2. Stock of Merged Corporations. At the Effective Date of the Merger, subject to Section 3 below, by virtue of the Merger and without any action on the part of any shareholder, each share of common stock of REM-Beltrami issued and outstanding immediately prior to the Effective Date of the Merger shall be converted and exchanged for 14.9849 shares of the common stock of the Surviving Corporation, par value $.01 per share.
At the Effective Date of the Merger, subject to Section 3 below, by virtue of the Merger and without any action on the part of any shareholder, each share of common stock of REM-Bemidji issued and outstanding immediately prior to the Effective Date of the Merger shall be converted and exchanged for 12.8600 shares of the common stock of the Surviving Corporation, par value $.01 per share.
At the Effective Date of the Merger, subject to Section 3 below, by virtue of the Merger and without any action on the part of any shareholder, each share of common stock of REM-Roseau issued and outstanding immediately prior to the Effective Date of the Merger shall be converted and exchanged for 18.9237 shares of the common stock of the Surviving Corporation, par value $.01 per share.

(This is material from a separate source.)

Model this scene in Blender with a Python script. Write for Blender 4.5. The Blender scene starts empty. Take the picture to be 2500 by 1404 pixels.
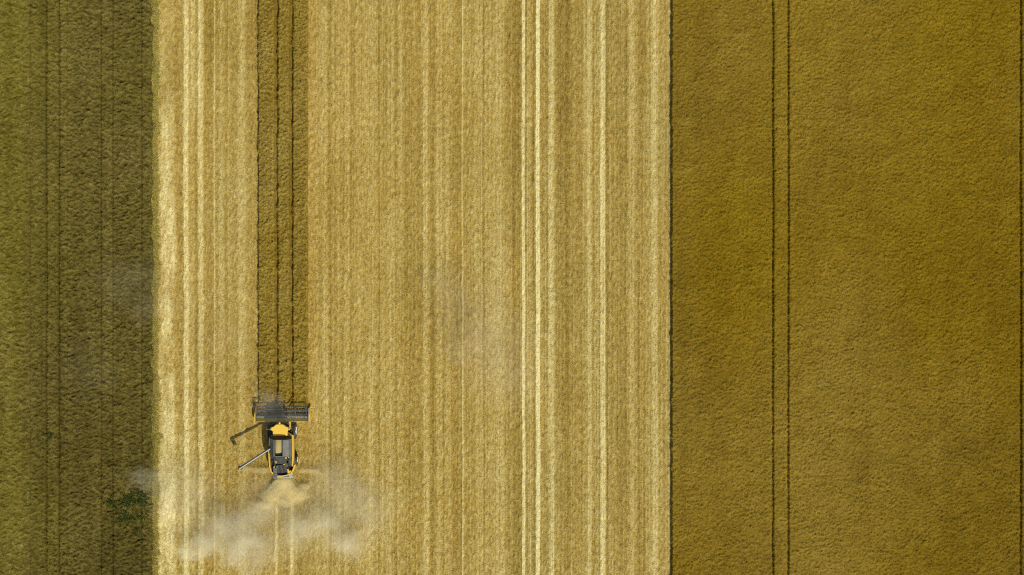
import bpy, math, random
import numpy as np
R = math.radians
C = bpy.context.scene.collection
SC = bpy.context.scene
random.seed(7)

# ------------------------------------------------------------------ camera
CAM_H = 167.0
cam_d = bpy.data.cameras.new('camera')
cam = bpy.data.objects.new('camera', cam_d)
C.objects.link(cam)
cam.location = (0, 0, CAM_H)
cam.rotation_euler = (0, 0, 0)
cam_d.sensor_width = 36
cam_d.angle = 2 * math.atan(62.5 / CAM_H)
cam_d.clip_start = 1
cam_d.clip_end = 9000
SC.camera = cam

# ------------------------------------------------------------------ light
SUN_EL, SUN_DIR = 48.0, (0.50, -0.866)          # towards the sun, on the ground
w = bpy.data.worlds.new('World'); SC.world = w; w.use_nodes = True
nt = w.node_tree
sky = nt.nodes.new('ShaderNodeTexSky'); sky.sky_type = 'NISHITA'; sky.sun_disc = False
sky.sun_elevation = R(SUN_EL)
sky.sun_rotation = math.atan2(SUN_DIR[0], SUN_DIR[1])
sky.dust_density = 2.0
bg = nt.nodes['Background']; bg.inputs['Strength'].default_value = 0.085
nt.links.new(sky.outputs[0], bg.inputs[0])
sl = bpy.data.lights.new('sun', 'SUN'); sl.energy = 3.75; sl.angle = R(0.5); sl.color = (1.0, .94, .82)
so = bpy.data.objects.new('sun', sl); C.objects.link(so)
el = R(SUN_EL)
from mathutils import Vector, Matrix
sv = Vector((SUN_DIR[0]*math.cos(el), SUN_DIR[1]*math.cos(el), math.sin(el)))
so.rotation_euler = sv.to_track_quat('Z', 'Y').to_euler()
so.location = (40, -60, 90)
SC.view_settings.view_transform = 'Standard'
SC.view_settings.look = 'None'
SC.view_settings.exposure = 0.0
SC.view_settings.gamma = 1.0
SC.cycles.use_denoising = False
SC.cycles.pixel_filter_type = 'BLACKMAN_HARRIS'
SC.cycles.filter_width = 1.1
SC.cycles.max_bounces = 10
SC.cycles.diffuse_bounces = 2
SC.cycles.volume_bounces = 8
SC.cycles.volume_step_rate = 1.0
SC.cycles.volume_max_steps = 64

M_PX = 0.05                                     # metres on the ground per photo pixel
def gx(px): return (px - 1250) * M_PX
def gy(py): return (702 - py) * M_PX
def P(px, py, h=0.0):
    k = 1 - h / CAM_H
    return ((px - 1250) * M_PX * k, (702 - py) * M_PX * k, h)

# ------------------------------------------------------------------ helpers
def tag(o, label=None, cat=None, group=None, kind=None):
    if label: o['label'] = label
    if cat: o['category'] = cat
    if group: o['group'] = group
    if kind: o['kind'] = kind
    return o

def np_mesh(name, verts, quads, attrs, mats, mat_idx=None, smooth=None):
    me = bpy.data.meshes.new(name)
    nv, nq = len(verts), len(quads)
    me.vertices.add(nv); me.vertices.foreach_set('co', np.ascontiguousarray(verts, dtype=np.float32).ravel())
    me.loops.add(nq*4); me.loops.foreach_set('vertex_index', np.ascontiguousarray(quads, dtype=np.int32).ravel())
    me.polygons.add(nq); me.polygons.foreach_set('loop_start', np.arange(nq, dtype=np.int32)*4)
    for m in mats: me.materials.append(m)
    if mat_idx is not None: me.polygons.foreach_set('material_index', mat_idx.astype(np.int32))
    me.update(calc_edges=True)
    if smooth is not None: me.polygons.foreach_set('use_smooth', smooth)
    for k, v in attrs.items():
        a = me.attributes.new(k, 'FLOAT', 'POINT')
        a.data.foreach_set('value', np.ascontiguousarray(v, dtype=np.float32))
    o = bpy.data.objects.new(name, me); C.objects.link(o)
    return o

class Field:
    """values on a regular grid, with bilinear look-up"""
    def __init__(s, x0, x1, y0, y1, dx, dy):
        s.x0, s.y0, s.dx, s.dy = x0, y0, dx, dy
        s.nx = int(round((x1-x0)/dx))+1; s.ny = int(round((y1-y0)/dy))+1
        s.xs = x0 + np.arange(s.nx)*dx; s.ys = y0 + np.arange(s.ny)*dy
        s.X, s.Y = np.meshgrid(s.xs, s.ys)
    def noise(s, lx, ly, seed, theta=0.0):
        r = np.random.default_rng(seed)
        n = r.standard_normal((s.ny, s.nx))
        kx = np.fft.rfftfreq(s.nx, s.dx)*2*np.pi; ky = np.fft.fftfreq(s.ny, s.dy)*2*np.pi
        KX, KY = np.meshgrid(kx, ky)
        c, t = math.cos(theta), math.sin(theta)
        U = KX*c + KY*t; V = -KX*t + KY*c
        f = np.fft.rfft2(n) * np.exp(-((U*lx)**2 + (V*ly)**2)/2)
        n = np.fft.irfft2(f, s=(s.ny, s.nx)); n -= n.mean()
        return n / (n.std()+1e-9)
    def at(s, A, x, y):
        u = np.clip((x-s.x0)/s.dx, 0, s.nx-1.001); v = np.clip((y-s.y0)/s.dy, 0, s.ny-1.001)
        i = u.astype(int); j = v.astype(int); fu = u-i; fv = v-j
        return (A[j, i]*(1-fu)*(1-fv) + A[j, i+1]*fu*(1-fv) + A[j+1, i]*(1-fu)*fv + A[j+1, i+1]*fu*fv)
    def quads(s):
        idx = np.arange(s.nx*s.ny).reshape(s.ny, s.nx)
        return np.stack([idx[:-1, :-1], idx[:-1, 1:], idx[1:, 1:], idx[1:, :-1]], -1).reshape(-1, 4)

def blades(pos, ang, elev, length, width, roll, taper=.45):
    """flat straws: 4 vertices each"""
    ca, sa = np.cos(ang), np.sin(ang); ce, se = np.cos(elev), np.sin(elev)
    d = np.stack([ca*ce, sa*ce, se], -1) * length[:, None]
    cr, sr = np.cos(roll), np.sin(roll)
    up = np.stack([-ca*se, -sa*se, ce], -1)
    sd = np.stack([-sa, ca, np.zeros_like(ca)], -1)
    sd = (sd*cr[:, None] + up*sr[:, None]) * (width/2)[:, None]
    tip = pos + d
    v = np.stack([pos-sd, pos+sd, tip+sd*taper, tip-sd*taper], 1)
    q = np.arange(len(pos)*4).reshape(-1, 4)
    return v.reshape(-1, 3), q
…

At the Effective Date of the Merger, subject to Section 3 below, by virtue of the Merger and without any action on the part of any shareholder each share of common stock of REM-North Star issued and outstanding immediately prior to the Effective Date of the Merger shall be converted and exchanged for 35.6594 shares of the common stock of the Surviving Corporation, par value $.01 per share.
At the Effective Date of the Merger, subject to Section 3 below, by virtue of the Merger and without any action on the part of any shareholder, each share of common stock of REM-Valley Homes issued and outstanding immediately prior to the Effective Date of the Merger shall be converted and exchanged for 6.8270 shares of the common stock of the Surviving Corporation, par value $.01 per share.
3. Fractional Shares. Notwithstanding the provisions of Sections 1 and 2 above, the aggregate number of shares of the common stock of the Surviving Corporation
issuable to a shareholder by reason of Sections 1 and 2 shall be reduced to the nearest whole number of shares, with no fractional shares being issued. The factional shares shall be abated in proportion to the aggregate number of shares otherwise issuable to each shareholder prior to such rounding. In lieu of fractional shares that cannot be abated proportionally as described above, the Surviving Corporation shall pay cash to such shareholder at a rate of $168.67 per share.